Para além do seu inegável mérito intelectual, é importante salientar que o livro é também o resultado de alguém que soube enfrentar e vencer dificuldades, alguém que com persistência e inteligência soube contornar os obstáculos até atingir a meta imaginada. Em 2005, Edmar Ferreira foi merecedor de uma bolsa de estudos do International Fellowship Program Ford Foundation e sua pesquisa se converteu na primeira dissertação de mestrado apresentada e defendida no Programa Multidisciplinar de Pós-Graduação em Estudos Étnicos e Africanos, no Centro de Estudos Afro-Orientais da Universidade Federal da Bahia. Todos esses esforços se vêm hoje recompensados com a publicação de O poder dos candomblés: perseguição e resistência no Recôncavo da Bahia.
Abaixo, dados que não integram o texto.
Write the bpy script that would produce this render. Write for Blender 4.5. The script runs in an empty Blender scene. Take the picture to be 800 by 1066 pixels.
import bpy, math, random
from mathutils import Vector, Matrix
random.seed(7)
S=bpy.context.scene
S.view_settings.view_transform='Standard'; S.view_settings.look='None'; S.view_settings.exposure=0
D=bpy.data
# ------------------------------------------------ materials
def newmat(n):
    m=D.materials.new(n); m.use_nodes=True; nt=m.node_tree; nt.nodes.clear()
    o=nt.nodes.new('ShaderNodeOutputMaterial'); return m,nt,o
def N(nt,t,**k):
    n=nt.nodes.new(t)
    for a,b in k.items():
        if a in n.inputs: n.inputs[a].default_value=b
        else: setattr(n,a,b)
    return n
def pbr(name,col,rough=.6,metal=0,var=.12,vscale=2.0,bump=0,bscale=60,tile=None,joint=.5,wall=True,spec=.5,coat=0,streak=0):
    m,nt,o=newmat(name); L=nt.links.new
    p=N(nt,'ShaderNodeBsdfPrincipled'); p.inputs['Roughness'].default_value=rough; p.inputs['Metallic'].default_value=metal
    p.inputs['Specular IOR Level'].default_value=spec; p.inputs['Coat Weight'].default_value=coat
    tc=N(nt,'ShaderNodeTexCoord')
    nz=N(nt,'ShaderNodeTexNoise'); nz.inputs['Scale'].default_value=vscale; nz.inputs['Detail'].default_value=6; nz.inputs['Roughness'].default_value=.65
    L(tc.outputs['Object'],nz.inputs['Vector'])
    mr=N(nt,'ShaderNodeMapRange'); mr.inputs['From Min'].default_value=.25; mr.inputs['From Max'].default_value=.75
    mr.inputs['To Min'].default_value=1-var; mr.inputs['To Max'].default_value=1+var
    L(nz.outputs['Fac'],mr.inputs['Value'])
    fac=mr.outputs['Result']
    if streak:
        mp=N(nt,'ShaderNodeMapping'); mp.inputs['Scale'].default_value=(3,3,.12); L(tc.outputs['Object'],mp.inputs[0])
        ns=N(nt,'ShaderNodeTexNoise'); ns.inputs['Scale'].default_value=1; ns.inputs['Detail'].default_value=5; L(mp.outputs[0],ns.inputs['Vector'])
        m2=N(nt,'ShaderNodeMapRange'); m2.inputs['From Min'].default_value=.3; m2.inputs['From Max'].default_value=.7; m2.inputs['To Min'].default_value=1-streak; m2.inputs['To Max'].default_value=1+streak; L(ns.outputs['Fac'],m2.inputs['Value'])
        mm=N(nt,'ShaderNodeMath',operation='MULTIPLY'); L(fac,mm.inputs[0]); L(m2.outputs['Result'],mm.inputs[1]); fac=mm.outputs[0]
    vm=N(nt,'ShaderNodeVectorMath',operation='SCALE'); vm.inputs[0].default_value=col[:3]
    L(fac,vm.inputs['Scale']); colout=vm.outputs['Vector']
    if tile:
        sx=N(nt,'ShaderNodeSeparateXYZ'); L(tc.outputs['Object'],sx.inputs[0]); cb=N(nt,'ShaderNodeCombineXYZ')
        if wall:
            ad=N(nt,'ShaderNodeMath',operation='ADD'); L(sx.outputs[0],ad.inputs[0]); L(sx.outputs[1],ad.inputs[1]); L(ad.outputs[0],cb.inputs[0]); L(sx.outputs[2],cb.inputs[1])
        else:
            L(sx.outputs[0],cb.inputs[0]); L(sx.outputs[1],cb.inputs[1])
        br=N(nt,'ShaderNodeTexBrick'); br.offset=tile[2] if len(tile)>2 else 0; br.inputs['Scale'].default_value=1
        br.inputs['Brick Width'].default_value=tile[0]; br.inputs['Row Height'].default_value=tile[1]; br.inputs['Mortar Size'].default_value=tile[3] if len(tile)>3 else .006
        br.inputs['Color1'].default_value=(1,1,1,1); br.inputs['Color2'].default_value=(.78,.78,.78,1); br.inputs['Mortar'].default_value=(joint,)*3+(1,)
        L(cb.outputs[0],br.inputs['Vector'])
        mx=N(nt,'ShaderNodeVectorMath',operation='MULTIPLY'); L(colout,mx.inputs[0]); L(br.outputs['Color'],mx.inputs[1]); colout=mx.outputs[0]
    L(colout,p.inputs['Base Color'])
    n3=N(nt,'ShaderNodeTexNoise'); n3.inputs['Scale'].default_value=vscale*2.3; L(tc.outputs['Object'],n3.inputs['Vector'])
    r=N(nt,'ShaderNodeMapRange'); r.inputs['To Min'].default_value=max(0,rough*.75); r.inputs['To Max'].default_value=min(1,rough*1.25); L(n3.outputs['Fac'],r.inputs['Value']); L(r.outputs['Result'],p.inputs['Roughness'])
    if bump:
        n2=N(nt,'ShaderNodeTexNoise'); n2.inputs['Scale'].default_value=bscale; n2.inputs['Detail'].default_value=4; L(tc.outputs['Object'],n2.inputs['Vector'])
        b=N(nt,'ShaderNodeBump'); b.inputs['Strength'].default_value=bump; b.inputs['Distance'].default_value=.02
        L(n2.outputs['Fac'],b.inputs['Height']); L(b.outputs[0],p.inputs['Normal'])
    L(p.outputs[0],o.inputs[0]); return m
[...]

Deixando de lado o seu contexto de produção e o seu pioneirismo acadêmico, gostaria de destacar, para concluir estas breves palavras de abertura, a curiosidade e o rigor intelectual do autor que, aliados a sua generosidade humana, o levaram a desenvolver uma pesquisa empiricamente sólida, que não se deixou levar de forma leviana por pressupostos ideológicos tomados a priori. Edmar nos oferece uma história, até agora invisível daqueles a quem foi negada a voz - paradoxalmente revelada nas entrelinhas dos textos produzidos pelos próprios silenciadores - num livro que podemos saudar como uma genuína contribuição para a história de Cachoeira, da religião afro-baiana e da cultura afro-brasileira em geral.